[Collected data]
========================
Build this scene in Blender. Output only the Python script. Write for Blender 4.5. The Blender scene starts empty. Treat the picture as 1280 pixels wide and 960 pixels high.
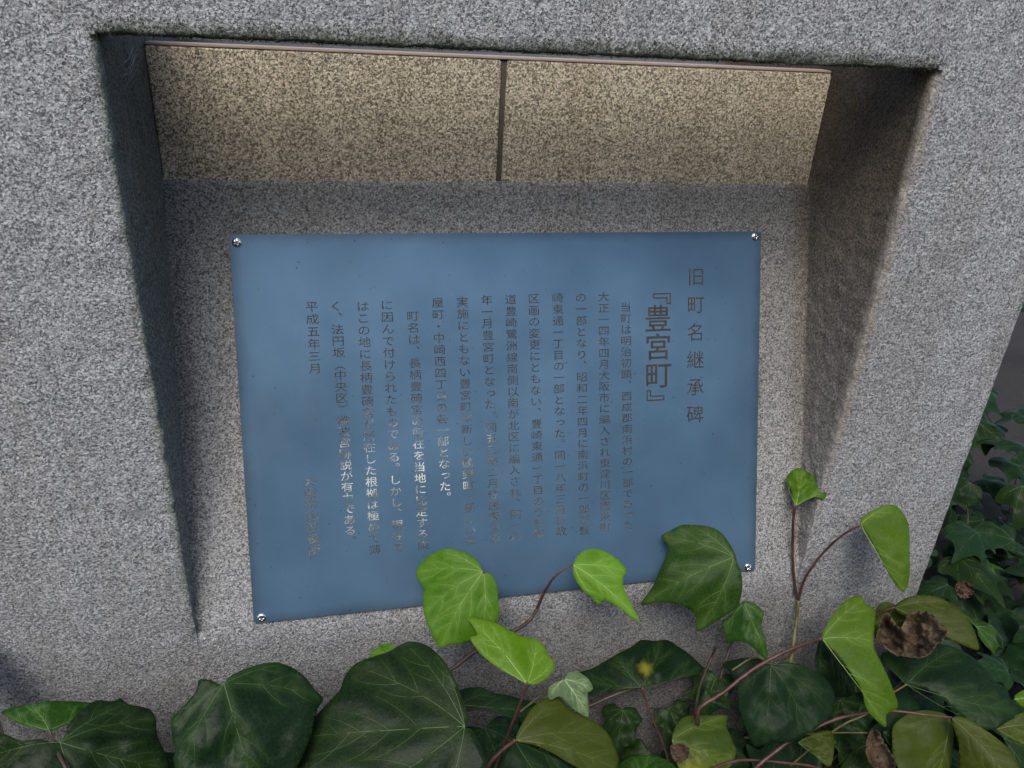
import bpy, bmesh, math, random
from mathutils import Vector, Matrix, noise
from mathutils.geometry import delaunay_2d_cdt

S = bpy.context.scene
COL = S.collection
rnd = random.Random(7)

# ------------------------------------------------------------------ camera
CP = Vector((0.1615, -0.6610, 0.52167))
YAW, PITCH, ROLL, FPX = .2379, -.4617, .0598, 978.52
_f = Vector((math.sin(YAW)*math.cos(PITCH), math.cos(YAW)*math.cos(PITCH), math.sin(PITCH)))
_r0 = Vector((math.cos(YAW), -math.sin(YAW), 0)); _u0 = _r0.cross(_f)
_R = _r0*math.cos(ROLL) + _u0*math.sin(ROLL)
_U = -_r0*math.sin(ROLL) + _u0*math.cos(ROLL)
cd = bpy.data.cameras.new('camera'); cam = bpy.data.objects.new('camera', cd); COL.objects.link(cam)
cd.sensor_width = 36; cd.lens = FPX/1280*36; cd.clip_start = .02; cd.clip_end = 400
cam.matrix_world = Matrix(((_R.x, _U.x, -_f.x, CP.x), (_R.y, _U.y, -_f.y, CP.y), (_R.z, _U.z, -_f.z, CP.z), (0, 0, 0, 1)))
S.camera = cam

# ------------------------------------------------------------------ light
SUN_EL, SUN_AZ = math.radians(54), math.radians(-24)      # azimuth measured from -Y towards +X
w = bpy.data.worlds.new('World'); S.world = w; w.use_nodes = True
nt = w.node_tree; nt.nodes.clear()
sky = nt.nodes.new('ShaderNodeTexSky'); sky.sky_type = 'NISHITA'; sky.sun_disc = False
sky.dust_density = 2.2; sky.sun_elevation = SUN_EL; sky.sun_rotation = math.pi - SUN_AZ
bg = nt.nodes.new('ShaderNodeBackground'); bg.inputs['Strength'].default_value = .15
wo = nt.nodes.new('ShaderNodeOutputWorld')
nt.links.new(sky.outputs[0], bg.inputs[0]); nt.links.new(bg.outputs[0], wo.inputs[0])
ld = bpy.data.lights.new('sun', 'SUN'); ld.energy = 1.3; ld.angle = math.radians(24); ld.color = (1, .97, .93)
sun = bpy.data.objects.new('sun', ld); COL.objects.link(sun)
sd = Vector((math.sin(SUN_AZ)*math.cos(SUN_EL), -math.cos(SUN_AZ)*math.cos(SUN_EL), math.sin(SUN_EL)))
sun.rotation_euler = sd.to_track_quat('Z', 'Y').to_euler()
S.view_settings.view_transform = 'Standard'; S.view_settings.look = 'None'
S.view_settings.exposure = 0.8; S.view_settings.gamma = 1
S.cycles.max_bounces = 8

# ------------------------------------------------------------------ dimensions (metres)
W, ZT, D, Z0, Z1 = .70, .480, .161, -.101, .3423
XE, XW, ZTOP, ZBOT, YB = .889, -.205, .565, -.52, .42
GZ = -.40
_su = Vector((0, D, Z1-Z0)).normalized()
_sn = Vector((0, -_su.z, _su.y))

def ray(x, y):
    return (_R*((x-640)/FPX) + _U*((480-y)/FPX) + _f).normalized()
def hit(x, y, p0, n):
    v = ray(x, y); return CP + v*((Vector(p0)-CP).dot(n)/v.dot(n))

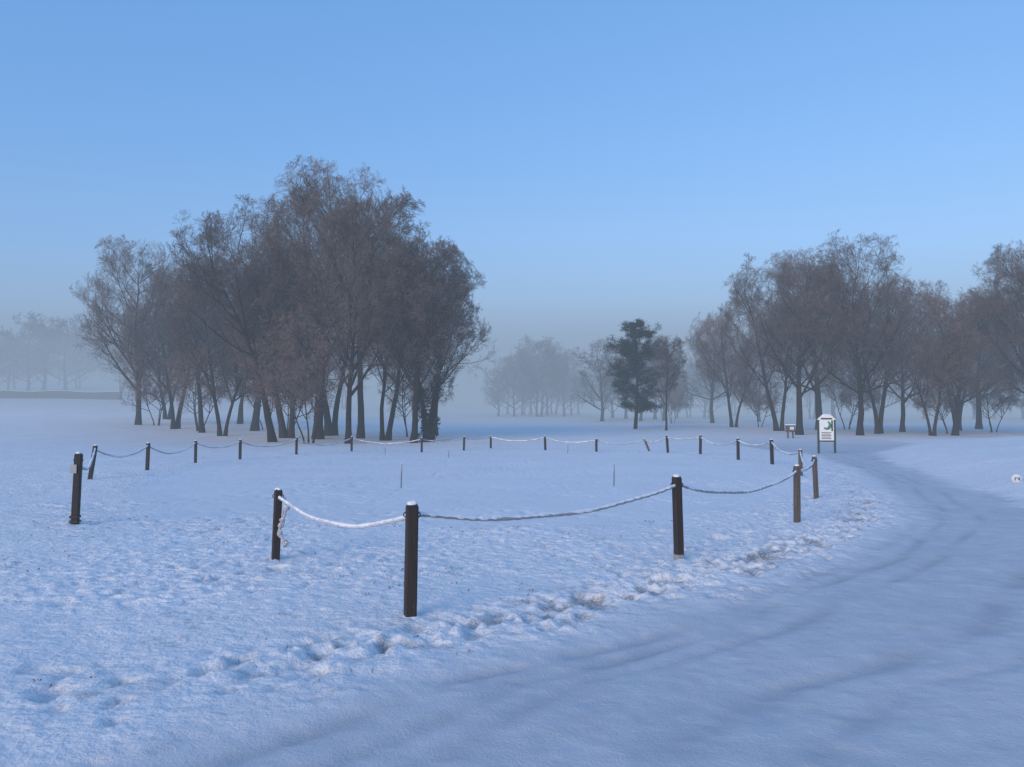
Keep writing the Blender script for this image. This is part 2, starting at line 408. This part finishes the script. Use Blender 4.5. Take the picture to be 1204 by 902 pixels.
bx = add_obj('litter_bin', None, (20.6, 57, gz(20.6, 57)), (0, 0, .2))
part('bin_post', [(-.2, 0, .3, .07, .07, .7), (.2, 0, .3, .07, .07, .7)], M_wood, bx)
part('bin_body', [(0, 0, .72, .55, .4, .5)], M_wood2, bx)
part('bin_front', [(0, -.215, .75, .32, .02, .22)], M_white, bx)
part('bin_snow', [(0, 0, 1.01, .62, .46, .08)], M_snowcap, bx)

mk = add_obj('white_marker', None, (11.62, 17.8, gz(11.62, 17.8)+.08), (0, 0, -.45))
A = Acc(); t = np.linspace(0, 1, 7); P = np.stack([0*t, -.14+.28*t, 0*t], -1)[None]
V, Fq = tubes(P, np.array([[.0, .085, .11, .11, .11, .085, .0]]), 20); A.add(V, Fq, 0)
add_obj('drum', A.mesh('drum', [M_white]), parent=mk)
part('number', [(-.04, -.13, 0, .014, .02, .07), (-.02, -.13, .03, .04, .02, .014), (.03, -.13, 0, .045, .02, .012), (.03, -.13, .03, .045, .02, .012), (.05, -.13, 0, .013, .02, .07)], M_dark, mk)
part('ground_peg', [(0, 0, -.12, .05, .05, .14)], M_wood, mk)

# ------------------------------------------------------------------ thin dead grass stalks
m, nt, b = new_mat('dry_grass'); M_grass = m
n = noise(nt, 3, 2); nt.links.new(mixc(nt, n, (.08, .075, .055), (.18, .155, .12)), b.inputs['Base Color'])
rng = R_(77); Vs = []
tries = rng.uniform([-8, 4.6], [7, 19], (3600, 2)); ro = masks(tries[:, 0], tries[:, 1])[2]
ok = tries[(ro > .7) & (vnoise(tries[:, 0]/.9, tries[:, 1]/.9, 70) > .1)][:420]
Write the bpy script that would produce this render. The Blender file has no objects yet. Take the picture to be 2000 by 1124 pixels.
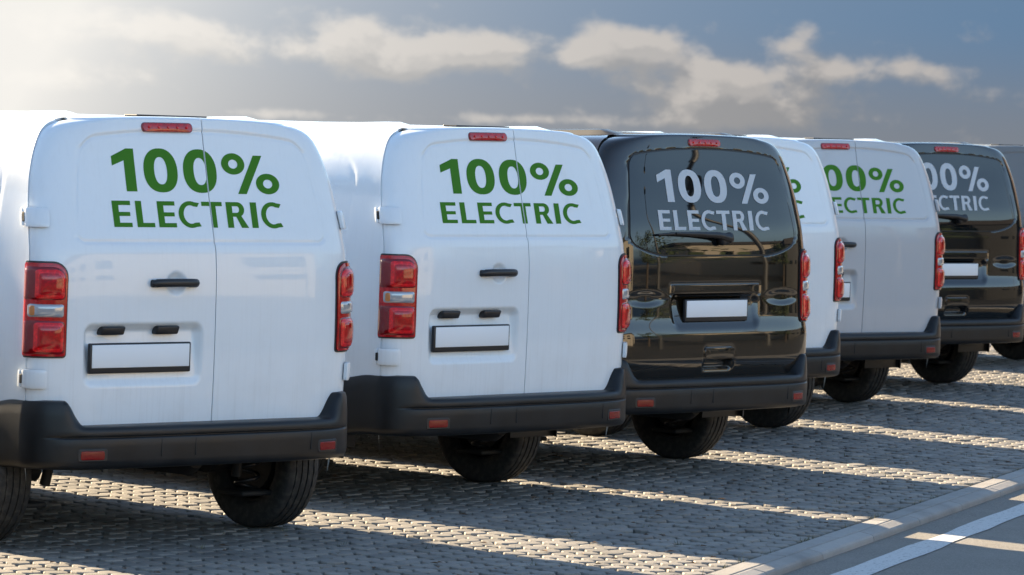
import bpy, bmesh, math, random
import numpy as np
from mathutils import Vector, Matrix
random.seed(7); RNG = np.random.default_rng(7)
R = math.radians
sc = bpy.context.scene
COL = sc.collection

# ------------------------------------------------------------------ camera
FPX = 7569.4; CAM_H = 1.9945; PITCH = 0.0398; ROLL = 0.0307
cd = bpy.data.cameras.new('camera'); cam = bpy.data.objects.new('camera', cd); COL.objects.link(cam)
cd.sensor_width = 36.0; cd.lens = FPX / 2000 * 36.0; cd.clip_start = 0.5; cd.clip_end = 6000
F_ = Vector((0, math.cos(PITCH), -math.sin(PITCH))); U0 = Vector((0, math.sin(PITCH), math.cos(PITCH))); R0 = Vector((1, 0, 0))
Rv = R0 * math.cos(ROLL) + U0 * math.sin(ROLL); Uv = -R0 * math.sin(ROLL) + U0 * math.cos(ROLL)
cam.matrix_world = Matrix(((Rv.x, Uv.x, -F_.x, 0), (Rv.y, Uv.y, -F_.y, 0), (Rv.z, Uv.z, -F_.z, CAM_H), (0, 0, 0, 1)))
cd.dof.use_dof = True; cd.dof.focus_distance = 19.5; cd.dof.aperture_fstop = 9.0
sc.camera = cam

# ------------------------------------------------------------------ light, sky, exposure
SUN_AZ = 45.6          # degrees left of straight ahead
SUN_EL = 19.5
SUN_STR = 5.0
SKY_STR = 0.070
EXPO = 2.25
sc.view_settings.view_transform = 'Standard'; sc.view_settings.look = 'None'
sc.view_settings.gamma = 1.0; sc.view_settings.use_curve_mapping = False
sc.view_settings.exposure = EXPO
sd = bpy.data.lights.new('sun', 'SUN'); sun = bpy.data.objects.new('sun', sd); COL.objects.link(sun)
sd.energy = SUN_STR; sd.angle = R(0.5); sd.color = (1.0, 0.80, 0.54)
SUNV = Vector((-math.sin(R(SUN_AZ)) * math.cos(R(SUN_EL)), math.cos(R(SUN_AZ)) * math.cos(R(SUN_EL)), math.sin(R(SUN_EL))))
sun.rotation_euler = SUNV.to_track_quat('Z', 'Y').to_euler()

class NT:
    """small helper for writing node expressions"""
    def __init__(s, tree): s.t = tree; s.n = tree.nodes; s.l = tree.links
    def node(s, typ, **kw):
        o = s.n.new(typ)
        for k, v in kw.items(): setattr(o, k, v)
        return o
    def put(s, sock, v):
        if isinstance(v, (int, float)): sock.default_value = v
        elif isinstance(v, (tuple, list)): sock.default_value = tuple(v) + ((1.0,) if len(v) == 3 and sock.type == 'RGBA' else ())
        else: s.l.new(v, sock)
    def m(s, op, a, b=0.0, c=0.0, clamp=False):
        o = s.n.new('ShaderNodeMath'); o.operation = op; o.use_clamp = clamp
        s.put(o.inputs[0], a); s.put(o.inputs[1], b); s.put(o.inputs[2], c); return o.outputs[0]
    def ss(s, x, lo, hi):
        o = s.n.new('ShaderNodeMapRange'); o.interpolation_type = 'SMOOTHSTEP'
        s.put(o.inputs[0], x); s.put(o.inputs[1], lo); s.put(o.inputs[2], hi); s.put(o.inputs[3], 0.0); s.put(o.inputs[4], 1.0); return o.outputs[0]
    def mix(s, f, a, b):
        o = s.n.new('ShaderNodeMix'); o.data_type = 'RGBA'; o.clamp_factor = True
        s.put(o.inputs[0], f); s.put(o.inputs[6], a); s.put(o.inputs[7], b); return o.outputs[2]
    def xyz(s, x, y, z):
        o = s.n.new('ShaderNodeCombineXYZ'); s.put(o.inputs[0], x); s.put(o.inputs[1], y); s.put(o.inputs[2], z); return o.outputs[0]
    def noise(s, vec, scale, detail=6.0, rough=0.55, dist=0.0):
        o = s.n.new('ShaderNodeTexNoise'); s.put(o.inputs['Vector'], vec); o.inputs['Scale'].default_value = scale
        o.inputs['Detail'].default_value = detail; o.inputs['Roughness'].default_value = rough; o.inputs['Distortion'].default_value = dist
        return o.outputs['Fac']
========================
> [What to work on] Write out exactly the opening lines of the data, stopping after the line that holds "from mathutils.geometry import". Exclude pictures.

> [Solution for this problem]
Build this scene in Blender. Output only the Python script. Write for Blender 4.5. The Blender scene starts empty. Treat the picture as 1280 pixels wide and 960 pixels high.
import bpy, bmesh, math, random
from mathutils import Vector, Matrix, noise
from mathutils.geometry import delaunay_2d_cdt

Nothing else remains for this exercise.